In Deutschland verlief die Entwicklung hin zum Neuen Glas bis auf Erwin Eisch völlig anders als in den USA. Zudem verlief sie in beiden deutschen Staaten unterschiedlich. In den USA dominierte nach Harvey K. Littletons Impulsen in den 1960er Jahren die Arbeit am Schmelzofen und es wurden an zahlreichen Kunsthochschulen Glasklassen eingerichtet. Obwohl Littleton zunächst stark von Erwin Eisch beeinflusst war, hatte dessen Arbeit im eigenen Land, in Westdeutschland, zunächst nur wenig Gewicht. Die Ausbildung wurde durch die drei Staatlichen Glasfachschulen in Zwiesel, Rheinbach und Hadamar dominiert. Sie bildeten für das Handwerk und die Industrie aus. Entsprechend ging es ihnen vor allem um die Vermittlung handwerklich-technischer Fähigkeiten zur Umsetzung der Entwürfe von Designern und Künstlern. Die ersten Persönlichkeiten, die diese Zustände überwanden, kamen aus dem Bereich der Kaltveredelung. Neben Glasmalern waren das vor allem Glasschleifer, die sich eher vom Tschechoslowaken Václav Cigler (geb. 1929) und seinen Schülern inspirieren ließen, als von den Amerikanern. Zu den prägenden Persönlichkeiten, die unter diesen Bedingungen ins Glas kamen und sich eine künstlerische Perspektive erarbeiteten, gehört Willi Pistor.

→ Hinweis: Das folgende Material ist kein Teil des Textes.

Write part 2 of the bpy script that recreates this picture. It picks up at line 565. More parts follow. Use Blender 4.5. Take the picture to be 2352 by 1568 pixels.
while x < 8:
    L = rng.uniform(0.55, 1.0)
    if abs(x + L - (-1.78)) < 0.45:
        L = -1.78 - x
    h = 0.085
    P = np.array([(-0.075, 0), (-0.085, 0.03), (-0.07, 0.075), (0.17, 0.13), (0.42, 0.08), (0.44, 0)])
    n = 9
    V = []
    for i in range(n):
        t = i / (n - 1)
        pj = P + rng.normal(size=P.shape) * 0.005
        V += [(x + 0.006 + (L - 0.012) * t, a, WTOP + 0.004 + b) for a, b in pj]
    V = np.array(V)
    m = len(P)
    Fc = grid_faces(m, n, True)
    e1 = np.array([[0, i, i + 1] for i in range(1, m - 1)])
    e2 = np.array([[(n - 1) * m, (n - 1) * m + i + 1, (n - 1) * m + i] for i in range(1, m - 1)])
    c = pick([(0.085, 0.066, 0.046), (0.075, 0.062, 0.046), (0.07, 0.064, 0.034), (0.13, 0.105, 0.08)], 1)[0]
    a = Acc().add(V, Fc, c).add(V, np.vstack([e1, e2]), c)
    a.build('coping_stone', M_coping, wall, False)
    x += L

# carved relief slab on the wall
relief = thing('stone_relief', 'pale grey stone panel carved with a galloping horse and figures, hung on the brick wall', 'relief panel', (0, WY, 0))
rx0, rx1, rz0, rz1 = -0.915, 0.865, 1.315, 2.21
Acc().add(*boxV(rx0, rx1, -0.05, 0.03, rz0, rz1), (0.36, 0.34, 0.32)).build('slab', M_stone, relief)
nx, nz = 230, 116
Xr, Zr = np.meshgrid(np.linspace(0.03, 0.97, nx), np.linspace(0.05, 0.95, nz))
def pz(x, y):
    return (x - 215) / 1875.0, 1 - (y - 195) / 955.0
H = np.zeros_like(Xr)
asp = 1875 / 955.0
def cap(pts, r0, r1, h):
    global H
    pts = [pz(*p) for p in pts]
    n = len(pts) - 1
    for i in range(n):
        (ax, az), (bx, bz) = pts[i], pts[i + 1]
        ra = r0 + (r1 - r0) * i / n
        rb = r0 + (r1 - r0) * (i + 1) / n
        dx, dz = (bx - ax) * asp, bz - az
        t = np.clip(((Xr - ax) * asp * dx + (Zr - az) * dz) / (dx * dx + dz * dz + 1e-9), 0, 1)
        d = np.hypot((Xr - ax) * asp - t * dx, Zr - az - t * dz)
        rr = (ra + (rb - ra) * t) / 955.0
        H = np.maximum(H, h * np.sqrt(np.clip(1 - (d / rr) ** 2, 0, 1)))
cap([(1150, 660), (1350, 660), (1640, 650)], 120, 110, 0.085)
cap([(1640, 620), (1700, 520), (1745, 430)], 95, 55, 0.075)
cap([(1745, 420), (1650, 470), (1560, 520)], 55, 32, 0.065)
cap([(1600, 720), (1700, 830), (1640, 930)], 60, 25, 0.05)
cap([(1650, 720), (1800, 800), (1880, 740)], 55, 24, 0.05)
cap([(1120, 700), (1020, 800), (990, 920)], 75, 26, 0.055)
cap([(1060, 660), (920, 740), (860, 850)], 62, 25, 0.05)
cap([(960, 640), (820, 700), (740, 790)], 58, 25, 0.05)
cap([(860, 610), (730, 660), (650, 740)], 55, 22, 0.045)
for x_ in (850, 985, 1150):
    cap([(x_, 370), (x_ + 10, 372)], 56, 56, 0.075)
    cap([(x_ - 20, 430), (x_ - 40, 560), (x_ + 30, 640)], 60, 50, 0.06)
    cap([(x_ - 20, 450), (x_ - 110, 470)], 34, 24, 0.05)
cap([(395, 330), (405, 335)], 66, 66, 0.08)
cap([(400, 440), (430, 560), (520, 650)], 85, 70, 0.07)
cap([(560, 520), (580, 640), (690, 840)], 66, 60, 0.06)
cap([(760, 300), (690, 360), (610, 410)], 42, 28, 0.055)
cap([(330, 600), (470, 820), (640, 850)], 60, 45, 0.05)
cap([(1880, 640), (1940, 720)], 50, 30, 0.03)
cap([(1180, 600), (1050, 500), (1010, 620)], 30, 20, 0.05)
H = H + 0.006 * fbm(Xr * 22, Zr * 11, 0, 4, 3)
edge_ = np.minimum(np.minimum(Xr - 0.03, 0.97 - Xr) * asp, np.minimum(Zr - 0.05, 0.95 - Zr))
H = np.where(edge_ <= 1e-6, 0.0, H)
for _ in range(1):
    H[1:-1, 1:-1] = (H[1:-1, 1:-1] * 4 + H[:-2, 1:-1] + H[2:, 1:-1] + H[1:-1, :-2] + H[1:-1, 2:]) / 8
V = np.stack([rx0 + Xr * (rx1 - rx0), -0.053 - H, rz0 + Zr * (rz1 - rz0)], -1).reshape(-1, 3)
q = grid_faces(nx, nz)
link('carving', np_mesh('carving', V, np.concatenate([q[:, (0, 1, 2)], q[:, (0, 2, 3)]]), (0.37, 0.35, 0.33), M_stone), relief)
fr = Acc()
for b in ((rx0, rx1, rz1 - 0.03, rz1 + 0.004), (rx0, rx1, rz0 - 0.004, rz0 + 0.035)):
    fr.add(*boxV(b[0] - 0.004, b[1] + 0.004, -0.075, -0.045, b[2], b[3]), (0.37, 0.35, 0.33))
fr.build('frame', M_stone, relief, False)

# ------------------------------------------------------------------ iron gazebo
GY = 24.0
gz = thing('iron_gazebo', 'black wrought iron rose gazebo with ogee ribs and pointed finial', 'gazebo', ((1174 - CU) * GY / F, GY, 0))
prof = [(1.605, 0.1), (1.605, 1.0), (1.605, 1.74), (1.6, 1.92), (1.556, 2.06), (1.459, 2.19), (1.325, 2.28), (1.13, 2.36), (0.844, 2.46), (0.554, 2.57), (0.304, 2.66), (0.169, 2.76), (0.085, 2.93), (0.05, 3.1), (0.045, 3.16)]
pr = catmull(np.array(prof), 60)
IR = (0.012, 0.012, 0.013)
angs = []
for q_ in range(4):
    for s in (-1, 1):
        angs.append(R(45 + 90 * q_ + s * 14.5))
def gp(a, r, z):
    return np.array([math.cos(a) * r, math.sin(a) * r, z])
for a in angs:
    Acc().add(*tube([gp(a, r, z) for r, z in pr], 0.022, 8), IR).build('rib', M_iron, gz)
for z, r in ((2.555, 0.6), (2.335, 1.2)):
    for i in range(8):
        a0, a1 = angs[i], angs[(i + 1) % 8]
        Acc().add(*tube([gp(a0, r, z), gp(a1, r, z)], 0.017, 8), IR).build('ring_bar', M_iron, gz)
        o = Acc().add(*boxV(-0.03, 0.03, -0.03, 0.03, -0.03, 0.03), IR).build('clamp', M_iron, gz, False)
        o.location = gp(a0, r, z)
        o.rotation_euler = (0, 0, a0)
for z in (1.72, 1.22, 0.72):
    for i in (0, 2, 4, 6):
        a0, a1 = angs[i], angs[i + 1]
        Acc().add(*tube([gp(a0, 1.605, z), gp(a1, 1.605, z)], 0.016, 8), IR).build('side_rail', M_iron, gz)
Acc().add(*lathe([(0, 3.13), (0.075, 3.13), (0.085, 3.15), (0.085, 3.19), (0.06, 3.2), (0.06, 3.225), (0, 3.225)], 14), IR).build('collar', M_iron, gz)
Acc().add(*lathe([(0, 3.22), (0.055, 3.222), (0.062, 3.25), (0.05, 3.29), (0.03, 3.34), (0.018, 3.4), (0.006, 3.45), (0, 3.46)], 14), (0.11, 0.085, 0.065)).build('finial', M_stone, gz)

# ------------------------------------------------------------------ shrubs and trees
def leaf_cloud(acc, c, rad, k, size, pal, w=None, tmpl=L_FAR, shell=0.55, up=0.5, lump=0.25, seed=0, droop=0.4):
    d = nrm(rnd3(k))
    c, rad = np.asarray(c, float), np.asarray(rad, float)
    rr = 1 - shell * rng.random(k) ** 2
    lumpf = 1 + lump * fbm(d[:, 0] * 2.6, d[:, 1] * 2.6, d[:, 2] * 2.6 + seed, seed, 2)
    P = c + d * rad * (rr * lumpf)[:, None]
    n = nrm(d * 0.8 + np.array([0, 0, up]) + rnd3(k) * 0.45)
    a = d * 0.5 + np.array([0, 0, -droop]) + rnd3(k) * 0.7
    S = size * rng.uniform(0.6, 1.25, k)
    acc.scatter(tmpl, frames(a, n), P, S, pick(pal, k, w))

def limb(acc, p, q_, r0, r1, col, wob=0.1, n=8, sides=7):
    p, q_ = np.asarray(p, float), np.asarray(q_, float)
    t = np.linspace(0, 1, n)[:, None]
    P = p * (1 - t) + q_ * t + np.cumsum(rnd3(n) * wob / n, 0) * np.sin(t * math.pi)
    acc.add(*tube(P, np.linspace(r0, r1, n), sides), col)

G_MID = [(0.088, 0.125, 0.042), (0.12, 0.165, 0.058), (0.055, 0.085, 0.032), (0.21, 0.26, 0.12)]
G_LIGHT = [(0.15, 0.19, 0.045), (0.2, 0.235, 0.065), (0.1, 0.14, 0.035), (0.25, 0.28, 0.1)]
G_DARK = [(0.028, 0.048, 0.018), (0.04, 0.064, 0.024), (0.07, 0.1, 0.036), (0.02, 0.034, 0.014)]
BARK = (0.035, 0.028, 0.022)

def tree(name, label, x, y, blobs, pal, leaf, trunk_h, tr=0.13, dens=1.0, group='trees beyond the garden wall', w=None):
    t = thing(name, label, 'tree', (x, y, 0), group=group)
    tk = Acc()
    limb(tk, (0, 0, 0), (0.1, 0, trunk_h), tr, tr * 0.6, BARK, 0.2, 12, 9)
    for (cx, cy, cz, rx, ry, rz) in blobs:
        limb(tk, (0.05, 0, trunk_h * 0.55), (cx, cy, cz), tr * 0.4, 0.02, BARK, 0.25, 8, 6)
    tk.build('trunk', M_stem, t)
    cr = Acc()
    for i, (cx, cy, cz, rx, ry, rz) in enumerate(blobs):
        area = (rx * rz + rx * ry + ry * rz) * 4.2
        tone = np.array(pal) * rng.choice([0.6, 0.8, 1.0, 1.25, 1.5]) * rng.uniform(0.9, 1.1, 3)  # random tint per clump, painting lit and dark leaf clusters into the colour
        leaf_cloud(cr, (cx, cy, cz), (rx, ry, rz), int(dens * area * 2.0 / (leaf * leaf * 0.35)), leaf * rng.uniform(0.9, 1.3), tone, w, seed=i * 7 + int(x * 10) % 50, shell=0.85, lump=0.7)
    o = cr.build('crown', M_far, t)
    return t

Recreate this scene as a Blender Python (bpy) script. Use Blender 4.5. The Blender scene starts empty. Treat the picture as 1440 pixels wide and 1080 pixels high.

Die ersten eigenen Arbeiten von Pistor waren in den 1960er Jahren noch stark dekorativ geprägt. Immer mehr verzichtete er auf schlifftechnische Bravour „zugunsten der Verdichtung des Werks in klaren stereometrischen Formen […]. In ihrer Konzentration auf rein ästhetische Problemstellungen lösen sich Willi Pistors Arbeiten aus den Bindungen kunsthandwerklicher Traditionen, ohne jemals die dem Glas eigenen Gesetze zu leugnen“, wie Helmut Ricke schreibt. Pistor arbeitete nun mit hochbrechenden Spezialgläsern, wie sie für optische Geräte genutzt werden. Er erkannte die Gefahr des künstlerischen Substanzverlustes durch technische Perfektion und der Überfrachtung durch optische Effekte und beschränkte sich zunehmend auf wenige, oft fein differenzierte Gestaltungselemente. Anders als die meisten seiner tschechoslowakischen Kollegen, die das gleiche Ausgangsmaterial nutzten, kontrastierte Pistor die glatt polierte Außenform häufig durch ein Innenleben. Dafür nutzte er eine Schmelzschlifftechnik, die er mit Josef Welzel (1927–2014), einem Kollegen von der Glasfachschule Hadamar, entwickelt hatte: Das abgewogene optische Glas wurde über Schamotteformen eingeschmolzen. Eine Werkgruppe besteht aus Positiv- und Negativformen, die nach dem Abkühlen erst geschliffen und dann zusammengeschmolzen sind. Beim Verschmelzen entstehen an der Nahtstelle Blaseneinschlüsse, die durch die Beschaffenheit des Schliffs genau kalkulierbar sind. Der farblose Glaskörper erhält so Volumen und wird als plastischer Körper erfahrbar. Eine zweite Gruppe sind mehrteilige Objekte, die ihre Wirkung aus den räumlichen Bezügen der Einzelteile zueinander und dem Kontrast polierter und mattierter Flächen beziehen. In den 1990er Jahren begann Pistor zudem, mit Farben zu arbeiten. Er nutzte jedoch keine der üblichen Farbgläser oder Oxide, sondern experimentierte mit Metallgranulaten, die er mit dem Glas verschmolz. Durch die kontrollierte Regulierung der Temperatur und der Sauerstoffzufuhr können so verschiedene Farbtöne erzielt werden. Weitere grafische Gestaltungsmöglichkeiten eröffneten sich Pistor durch die Verwendung dünner Kupferdrähte, die seinem Konzept von Akzent und Balance zwischen strenger und amorpher Formvorstellung neue Impulse gaben.